▶ Instruction: Copy whichever lines contain the string "scene".

▶ Dataset:
▼
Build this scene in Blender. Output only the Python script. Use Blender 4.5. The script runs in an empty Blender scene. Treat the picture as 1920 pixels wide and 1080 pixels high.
▲
▼
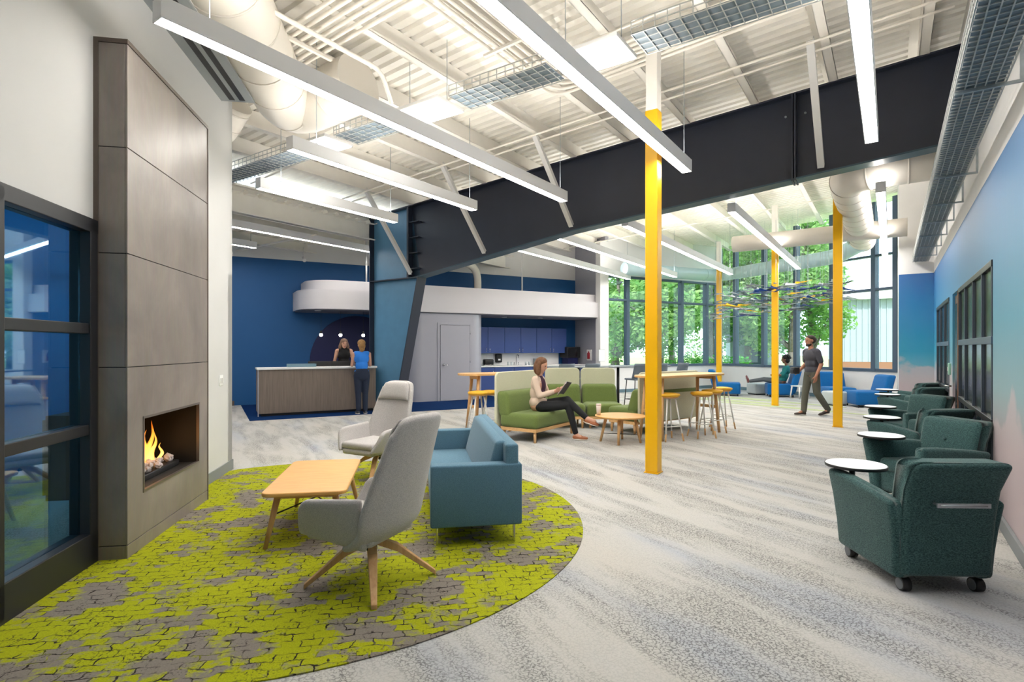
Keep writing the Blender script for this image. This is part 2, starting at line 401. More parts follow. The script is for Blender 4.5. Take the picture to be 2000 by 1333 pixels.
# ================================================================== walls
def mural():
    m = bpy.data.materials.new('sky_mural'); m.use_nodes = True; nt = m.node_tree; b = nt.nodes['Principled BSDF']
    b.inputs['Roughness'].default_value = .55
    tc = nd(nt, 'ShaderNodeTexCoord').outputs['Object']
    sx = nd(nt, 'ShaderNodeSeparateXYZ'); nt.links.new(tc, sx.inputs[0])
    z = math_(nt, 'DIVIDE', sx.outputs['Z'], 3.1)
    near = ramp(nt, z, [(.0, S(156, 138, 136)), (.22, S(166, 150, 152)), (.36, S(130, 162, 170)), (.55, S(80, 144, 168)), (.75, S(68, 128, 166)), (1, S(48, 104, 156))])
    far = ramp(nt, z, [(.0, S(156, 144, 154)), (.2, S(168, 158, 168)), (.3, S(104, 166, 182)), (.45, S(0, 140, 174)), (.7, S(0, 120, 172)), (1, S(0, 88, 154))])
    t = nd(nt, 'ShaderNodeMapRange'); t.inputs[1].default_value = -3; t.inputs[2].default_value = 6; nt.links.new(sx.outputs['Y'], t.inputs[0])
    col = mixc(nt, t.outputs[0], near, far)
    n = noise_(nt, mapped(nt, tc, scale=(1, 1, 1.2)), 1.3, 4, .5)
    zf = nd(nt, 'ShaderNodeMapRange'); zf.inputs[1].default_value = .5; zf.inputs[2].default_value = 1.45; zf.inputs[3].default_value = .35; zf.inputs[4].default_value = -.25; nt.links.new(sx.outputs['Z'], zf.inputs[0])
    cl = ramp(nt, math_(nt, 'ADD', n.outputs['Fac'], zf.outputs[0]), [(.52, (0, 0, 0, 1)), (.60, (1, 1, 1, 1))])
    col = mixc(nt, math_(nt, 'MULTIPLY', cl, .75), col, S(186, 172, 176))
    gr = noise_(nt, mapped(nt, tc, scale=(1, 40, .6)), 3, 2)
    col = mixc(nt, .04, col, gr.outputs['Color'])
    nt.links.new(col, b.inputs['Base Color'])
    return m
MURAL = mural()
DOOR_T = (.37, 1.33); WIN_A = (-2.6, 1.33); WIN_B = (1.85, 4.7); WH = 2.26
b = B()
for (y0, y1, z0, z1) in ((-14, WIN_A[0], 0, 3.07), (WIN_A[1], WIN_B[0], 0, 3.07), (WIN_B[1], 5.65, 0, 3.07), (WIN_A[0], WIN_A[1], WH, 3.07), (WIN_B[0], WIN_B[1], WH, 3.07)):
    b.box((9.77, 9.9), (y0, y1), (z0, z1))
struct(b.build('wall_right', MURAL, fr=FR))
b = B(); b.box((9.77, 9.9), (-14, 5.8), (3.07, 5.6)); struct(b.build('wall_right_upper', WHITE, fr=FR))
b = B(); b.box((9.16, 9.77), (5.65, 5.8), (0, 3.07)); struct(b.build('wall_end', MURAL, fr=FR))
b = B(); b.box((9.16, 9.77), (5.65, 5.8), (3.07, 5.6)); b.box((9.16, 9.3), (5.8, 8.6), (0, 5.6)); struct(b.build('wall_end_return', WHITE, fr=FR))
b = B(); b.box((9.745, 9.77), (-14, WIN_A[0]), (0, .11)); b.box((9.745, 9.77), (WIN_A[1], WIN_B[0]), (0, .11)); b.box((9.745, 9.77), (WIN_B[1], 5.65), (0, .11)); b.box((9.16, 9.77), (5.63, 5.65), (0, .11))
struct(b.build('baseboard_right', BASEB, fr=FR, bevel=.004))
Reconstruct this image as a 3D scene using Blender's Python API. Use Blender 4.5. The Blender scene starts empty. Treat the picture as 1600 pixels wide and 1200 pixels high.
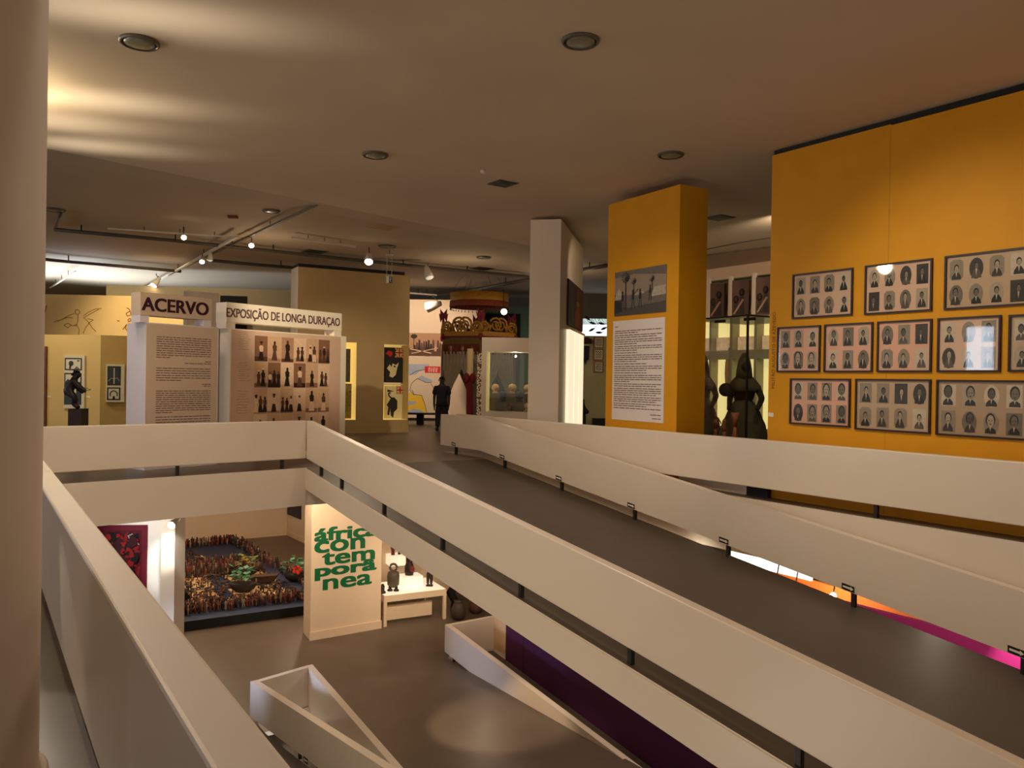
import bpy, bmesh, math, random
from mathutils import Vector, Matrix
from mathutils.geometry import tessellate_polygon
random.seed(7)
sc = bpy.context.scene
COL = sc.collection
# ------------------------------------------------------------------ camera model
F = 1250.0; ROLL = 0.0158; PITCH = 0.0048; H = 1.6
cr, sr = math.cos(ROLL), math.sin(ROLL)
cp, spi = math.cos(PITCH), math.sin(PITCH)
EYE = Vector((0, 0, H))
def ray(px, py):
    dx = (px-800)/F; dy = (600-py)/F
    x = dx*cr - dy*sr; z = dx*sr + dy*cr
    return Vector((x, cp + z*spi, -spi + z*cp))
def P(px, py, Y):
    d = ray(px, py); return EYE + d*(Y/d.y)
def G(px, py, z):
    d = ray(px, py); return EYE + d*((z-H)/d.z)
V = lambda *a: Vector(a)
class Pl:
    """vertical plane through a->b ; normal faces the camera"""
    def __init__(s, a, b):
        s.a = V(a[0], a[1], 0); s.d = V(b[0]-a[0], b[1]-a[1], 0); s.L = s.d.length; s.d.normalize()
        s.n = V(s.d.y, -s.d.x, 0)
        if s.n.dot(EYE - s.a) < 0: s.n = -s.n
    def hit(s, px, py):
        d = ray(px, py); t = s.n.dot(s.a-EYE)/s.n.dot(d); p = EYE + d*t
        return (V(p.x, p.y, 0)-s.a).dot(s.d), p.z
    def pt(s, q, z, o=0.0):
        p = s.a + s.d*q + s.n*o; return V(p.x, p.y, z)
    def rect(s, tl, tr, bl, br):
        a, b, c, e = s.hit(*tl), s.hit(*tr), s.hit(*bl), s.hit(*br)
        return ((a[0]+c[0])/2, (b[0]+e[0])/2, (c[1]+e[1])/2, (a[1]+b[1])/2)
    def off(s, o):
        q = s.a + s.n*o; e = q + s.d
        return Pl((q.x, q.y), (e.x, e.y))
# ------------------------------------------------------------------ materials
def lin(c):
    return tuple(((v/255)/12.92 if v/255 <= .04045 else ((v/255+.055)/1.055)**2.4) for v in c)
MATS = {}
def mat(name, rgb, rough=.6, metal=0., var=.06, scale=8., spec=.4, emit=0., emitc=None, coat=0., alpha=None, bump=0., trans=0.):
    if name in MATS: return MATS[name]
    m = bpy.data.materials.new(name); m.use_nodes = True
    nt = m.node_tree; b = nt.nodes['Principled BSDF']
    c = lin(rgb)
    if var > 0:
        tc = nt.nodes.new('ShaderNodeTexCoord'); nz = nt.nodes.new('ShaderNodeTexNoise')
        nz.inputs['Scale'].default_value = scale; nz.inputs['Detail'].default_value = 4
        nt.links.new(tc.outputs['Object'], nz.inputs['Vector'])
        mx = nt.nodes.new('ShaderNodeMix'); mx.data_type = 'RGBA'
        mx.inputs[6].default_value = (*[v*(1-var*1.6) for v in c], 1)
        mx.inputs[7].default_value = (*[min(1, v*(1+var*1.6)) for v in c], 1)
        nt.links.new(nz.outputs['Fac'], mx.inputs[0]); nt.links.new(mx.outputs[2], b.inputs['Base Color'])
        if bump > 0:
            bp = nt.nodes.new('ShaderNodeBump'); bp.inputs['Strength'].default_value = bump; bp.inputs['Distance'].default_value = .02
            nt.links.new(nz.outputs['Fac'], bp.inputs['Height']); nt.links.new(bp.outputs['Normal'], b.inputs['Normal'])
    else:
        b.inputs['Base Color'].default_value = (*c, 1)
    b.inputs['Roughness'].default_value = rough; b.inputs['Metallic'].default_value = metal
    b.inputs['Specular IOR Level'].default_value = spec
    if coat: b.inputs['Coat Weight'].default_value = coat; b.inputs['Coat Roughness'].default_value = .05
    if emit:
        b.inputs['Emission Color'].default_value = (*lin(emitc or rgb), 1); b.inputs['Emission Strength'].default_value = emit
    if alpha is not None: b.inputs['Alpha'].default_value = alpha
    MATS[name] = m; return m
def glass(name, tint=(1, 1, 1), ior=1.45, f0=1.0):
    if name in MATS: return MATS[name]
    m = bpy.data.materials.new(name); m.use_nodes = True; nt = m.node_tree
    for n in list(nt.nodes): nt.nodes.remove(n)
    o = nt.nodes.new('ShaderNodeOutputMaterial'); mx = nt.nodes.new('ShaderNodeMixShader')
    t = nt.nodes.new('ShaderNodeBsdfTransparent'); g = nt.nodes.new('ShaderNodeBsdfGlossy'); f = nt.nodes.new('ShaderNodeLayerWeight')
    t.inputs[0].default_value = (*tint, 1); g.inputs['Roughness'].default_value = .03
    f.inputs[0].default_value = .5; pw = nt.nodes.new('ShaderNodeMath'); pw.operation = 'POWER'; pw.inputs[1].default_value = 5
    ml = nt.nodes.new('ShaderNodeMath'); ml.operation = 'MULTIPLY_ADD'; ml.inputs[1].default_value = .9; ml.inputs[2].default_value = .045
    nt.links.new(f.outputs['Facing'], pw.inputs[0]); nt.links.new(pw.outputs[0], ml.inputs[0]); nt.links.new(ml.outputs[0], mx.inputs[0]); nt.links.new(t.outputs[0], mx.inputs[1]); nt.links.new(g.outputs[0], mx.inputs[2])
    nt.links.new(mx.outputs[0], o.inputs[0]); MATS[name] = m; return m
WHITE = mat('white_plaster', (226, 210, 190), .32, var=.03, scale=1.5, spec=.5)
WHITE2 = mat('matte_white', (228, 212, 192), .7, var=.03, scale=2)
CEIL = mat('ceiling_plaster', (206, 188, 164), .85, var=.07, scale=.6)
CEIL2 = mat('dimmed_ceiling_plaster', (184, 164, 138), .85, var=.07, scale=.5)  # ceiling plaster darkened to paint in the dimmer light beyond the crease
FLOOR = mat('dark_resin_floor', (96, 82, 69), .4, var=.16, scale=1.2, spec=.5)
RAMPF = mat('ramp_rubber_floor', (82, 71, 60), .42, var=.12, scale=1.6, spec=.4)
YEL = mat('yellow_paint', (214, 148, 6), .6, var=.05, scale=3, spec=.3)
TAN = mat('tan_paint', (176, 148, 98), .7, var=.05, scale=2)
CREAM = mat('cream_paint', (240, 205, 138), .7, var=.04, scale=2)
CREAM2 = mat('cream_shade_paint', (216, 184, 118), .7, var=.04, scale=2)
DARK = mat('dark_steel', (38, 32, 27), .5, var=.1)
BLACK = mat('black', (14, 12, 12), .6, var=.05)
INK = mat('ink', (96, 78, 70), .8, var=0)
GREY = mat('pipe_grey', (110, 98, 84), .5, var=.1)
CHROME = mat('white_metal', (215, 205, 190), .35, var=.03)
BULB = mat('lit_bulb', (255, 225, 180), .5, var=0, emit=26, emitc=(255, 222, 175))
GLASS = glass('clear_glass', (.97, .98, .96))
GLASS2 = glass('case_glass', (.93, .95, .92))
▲
▶ Finished exercise:
Build this scene in Blender. Output only the Python script. Use Blender 4.5. The script runs in an empty Blender scene. Treat the picture as 1920 pixels wide and 1080 pixels high.
Reconstruct this image as a 3D scene using Blender's Python API. Use Blender 4.5. The Blender scene starts empty. Treat the picture as 1600 pixels wide and 1200 pixels high.
sc = bpy.context.scene